Un beau jour, Gabr se découvre un sens inédit. Il peut voir ! Pour le jeune étudiant brillant, promis à une union heureuse avec Lioz, la découverte de l’espace lointain se révèle un véritable traumatisme. Jusque-là confiné à l’environnement apaisant de l’espace proche, autrement dit ce que son ouïe et son sens du toucher lui révélaient, le voilà livré à l’inconnu. Son appartement confortable ressemble désormais à un bunker sombre et poussiéreux, au plafond sillonné par un réseau inextricable de câbles, et la Mégapole elle-même apparaît comme un univers carcéral, composé de multiples niveaux métalliques parcourus par une foule de pauvres hères habillés de guenilles. Terrifié par ces visions, Gabr consulte immédiatement un médecin qui lui propose un traitement pour soigner ses hallucinations. Mais, au lieu de prendre son remède et de respecter les prescriptions du praticien, il persévère dans son observation du monde, aiguillé en cela par son ancien professeur et mentor. Il découvre ainsi une cabale d’anciens voyants, aveuglés par le pouvoir (euphémisme), qui a décidé de l’utiliser comme arme pour détruire la Mégapole.
Après le perturbant Refuge 3/9 de Anna Starobinets, le délirant Bagdad, la grande évasion ! de Saad Z. Hossain et L’Installation de la peur de Rui Zink, récemment auréolé du prix Utopiales, la collection « fiction » des éditions Agullo peut s’enorgueillir d’avoir déniché avec Espace lointain une nouvelle pépite.
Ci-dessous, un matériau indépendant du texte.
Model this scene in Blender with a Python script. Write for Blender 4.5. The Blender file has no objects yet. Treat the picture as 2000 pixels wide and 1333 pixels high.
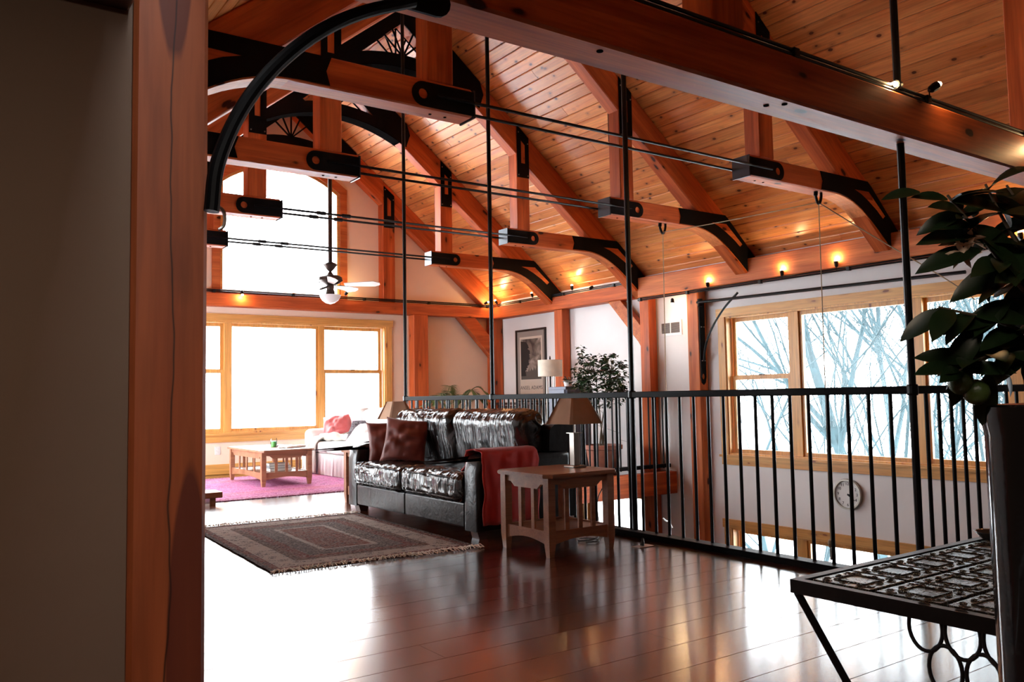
import bpy, bmesh, math, random
from mathutils import Vector, Matrix, noise
from mathutils.geometry import tessellate_polygon
PI = math.pi
random.seed(7)
SC = bpy.context.scene
COL = SC.collection

# ------------------------------------------------------------------ camera
cam_d = bpy.data.cameras.new('camera'); cam = bpy.data.objects.new('camera', cam_d); COL.objects.link(cam)
CR = ((0.81750069, -0.57565455, -0.01773305), (0.02351388, 0.06412571, -0.99766477), (0.5754474, 0.81517467, 0.06595869))
cam.matrix_world = Matrix(((CR[0][0], -CR[1][0], -CR[2][0], 0), (CR[0][1], -CR[1][1], -CR[2][1], 0),
                           (CR[0][2], -CR[1][2], -CR[2][2], 1.07), (0, 0, 0, 1)))
cam_d.sensor_width = 36; cam_d.lens = 1641.9 / 2000 * 36; cam_d.clip_start = .05; cam_d.clip_end = 300
SC.camera = cam
# ------------------------------------------------------------------ world, exposure
w = bpy.data.worlds.new('world'); SC.world = w; w.use_nodes = True
nt = w.node_tree; bg = nt.nodes['Background']
bg.inputs['Color'].default_value = (.93, .965, 1, 1); bg.inputs['Strength'].default_value = 7.5
vs = SC.view_settings
vs.view_transform = 'Standard'; vs.look = 'None'; vs.gamma = 1; vs.use_curve_mapping = False; vs.exposure = 1.45
cy = SC.cycles
cy.use_denoising = True
cy.max_bounces = 9; cy.diffuse_bounces = 5; cy.glossy_bounces = 4; cy.transmission_bounces = 4; cy.transparent_max_bounces = 12
cy.sample_clamp_indirect = 6; cy.caustics_reflective = False; cy.caustics_refractive = False

# unseen fill lamp added behind the camera to brighten the foreground post and wall
_l = bpy.data.lights.new('fill_light', 'AREA'); _l.shape = 'SQUARE'; _l.size = .9; _l.energy = 11; _l.color = (1, .80, .62)
_o = bpy.data.objects.new('fill_light', _l); COL.objects.link(_o); _o.location = (.0, .2, 2.41)
# ------------------------------------------------------------------ helpers
ORG = {}
def tag(o, label=None, cat=None, group=None, kind=None):
    if label: o['label'] = label
    if cat: o['category'] = cat
    if group: o['group'] = group
    if kind: o['kind'] = kind
    return o
def root(name, label=None, cat=None, loc=(0, 0, 0), group=None, kind=None):
    o = bpy.data.objects.new(name, None); COL.objects.link(o); o.location = loc; o.empty_display_size = .1
    ORG[o] = Vector(loc)
    return tag(o, label, cat, group, kind)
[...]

Un titre aussi insolite qu’inconfortable, du moins pour nos certitudes confites dans la doxa sécuritaire.
Le roman de Jaroslav Melnik n’est en effet pas seulement le récit désespéré d’un individu lambda dont les repères volent en éclat devant l’affreuse vérité de son univers. Derrière la dystopie se dessine une réflexion profonde sur la liberté et le sens donné à cette notion. Le propos interpelle et éveille la conscience. Il dévoile la fausseté des évidences et suscite quelques échos dans un monde de plus en plus obsédé par le confort et la sécurité. Quelle dose de contrôle est-on prêt à accepter sur nos existences ? À partir de quel seuil passe-t-on du tout sécuritaire au tout totalitaire ? Sur ces questions cruciales et finalement actuelles, Jaroslav Melnik n’apporte pas une réponse toute faite. Il se contente de mettre en scène et de pousser la logique de sa Mégapole en multipliant les points de vue. Des coupures de presse, des extraits de journaux intimes, d’interviews, d’essais ou de recueils de poésie censurés par les autorités entrecoupent un récit à la troisième personne. On se détache ainsi de la linéarité de l’intrigue, appréhendant la Mégapole dans tous les aspects de son architecture sociale.
Espace lointain se distingue également de ses illustres prédécesseurs dystopiques en proposant un totalitarisme collectif, accepté et intégré par tous, dont le fonctionnement n’a même plus besoin du talon de fer d’une quelconque figure autoritaire. L’existence toute entière des habitants prend sens dans la Mégapole, la contrainte y étant remplacée par l’obéissance et l’émancipation par le refus de l’inconfort. Milgram n’est pas loin, mais également Orwell, puisque l’absence de la vue supprime les sources de distraction ou de révolte.
Bref, on s’empressera de recommander la lecture de ce roman qui pousse l’élégance jusqu’à éviter de nous faire la leçon. Une qualité précieuse pour une œuvre politique, dans la meilleure acception du terme.